The Bakoko, also known as the Basoo, are a Bantu ethnic group in Cameroon. The Bakoko of Cameroon are numbering 156,000 (Peoplegroups.org, 2023), mostly concentrated in the Littoral Region in the southwest of the country. They speak the Bakoko language and are related to the Bassa people.

Bakoko People

The Bakokos, who are closely related to the Babimbis and Bassas of Cameroon, number approximately 150,000 people today and live in southern Cameroon. Most of them still live in rural villages, where they raise yams, maize, cocoyams, and vegetables, although substantial numbers now live in Duala, Edéa, Pouma, and Makak, where they work as laborers, craftsmen, and businessmen.

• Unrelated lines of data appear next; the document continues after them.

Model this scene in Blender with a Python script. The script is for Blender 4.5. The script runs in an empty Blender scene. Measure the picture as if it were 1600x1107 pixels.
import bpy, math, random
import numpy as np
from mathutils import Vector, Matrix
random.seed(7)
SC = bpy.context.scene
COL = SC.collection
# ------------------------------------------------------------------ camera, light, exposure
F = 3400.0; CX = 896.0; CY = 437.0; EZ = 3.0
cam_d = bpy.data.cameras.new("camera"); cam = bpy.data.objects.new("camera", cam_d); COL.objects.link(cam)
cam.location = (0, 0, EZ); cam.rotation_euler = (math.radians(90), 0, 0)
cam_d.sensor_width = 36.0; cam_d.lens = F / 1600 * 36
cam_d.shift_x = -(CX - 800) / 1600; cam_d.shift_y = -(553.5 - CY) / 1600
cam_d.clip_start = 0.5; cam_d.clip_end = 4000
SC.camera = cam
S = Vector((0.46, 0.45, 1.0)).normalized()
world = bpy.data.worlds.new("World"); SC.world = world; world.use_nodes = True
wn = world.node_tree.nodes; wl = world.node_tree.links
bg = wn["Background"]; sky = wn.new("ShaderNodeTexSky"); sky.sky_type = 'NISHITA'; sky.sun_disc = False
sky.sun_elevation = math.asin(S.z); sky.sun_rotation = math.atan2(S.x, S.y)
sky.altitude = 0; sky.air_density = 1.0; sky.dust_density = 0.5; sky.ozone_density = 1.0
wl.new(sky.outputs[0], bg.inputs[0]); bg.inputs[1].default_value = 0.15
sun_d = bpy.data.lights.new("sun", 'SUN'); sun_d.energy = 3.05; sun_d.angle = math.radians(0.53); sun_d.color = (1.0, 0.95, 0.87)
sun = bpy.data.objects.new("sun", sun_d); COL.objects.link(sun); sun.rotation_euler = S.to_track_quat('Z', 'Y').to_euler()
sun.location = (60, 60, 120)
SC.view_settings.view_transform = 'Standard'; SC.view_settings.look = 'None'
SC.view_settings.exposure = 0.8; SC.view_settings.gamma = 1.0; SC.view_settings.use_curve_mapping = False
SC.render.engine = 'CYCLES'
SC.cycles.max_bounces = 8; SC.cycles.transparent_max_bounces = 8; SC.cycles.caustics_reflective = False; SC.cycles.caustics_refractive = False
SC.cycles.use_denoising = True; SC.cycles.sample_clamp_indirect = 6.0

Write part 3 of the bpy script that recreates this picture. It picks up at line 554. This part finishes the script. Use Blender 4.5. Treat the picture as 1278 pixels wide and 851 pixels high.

The Bakokos used to live along the coast, where they made their living as subsistence farmers and fishermen, but they were displaced by the Duala migration and pushed into the interior. During the years of the colonial empires, the Bakokos were fiercely anti-European, and they retain a strong sense of identity today.

They do not have a written language.

In their secluded environment, numerous rivers fed by heavy rains continue to expand the deltas, which flow into the Gulf of Guinea. Many of the swamplands are covered with mangrove trees and other vegetation. From the coastal flats, the Bakoko can see the plains gradually rise upward to inland plateaus.

The Bakoko are mainly subsistence farmers. They occasionally raise goats and sheep, but their cash crops include rubber, oil palms, coffee, tea, cocoa and bananas. Their main staples are cocoyams, cassava, maize and plantains. They eat dried and fresh fish and meat when available. They also enjoy tropical fruits.

The men normally wear Western-style clothing. The women wear both Westernstyle clothing and African wrappers (skirts) with a colorful head tie. Their homes are usually rectangular and made from wattle and daub (clay and cow dung mixed together). They also used sun-baked myd bricks. For those who can afford it, cement blocks are replacing the mud bricks.

Overlapping boards split from tree trunks, or sheets of corrugated tin, form the framework for their homes. Thatched roofs are gradually being replaced by tin.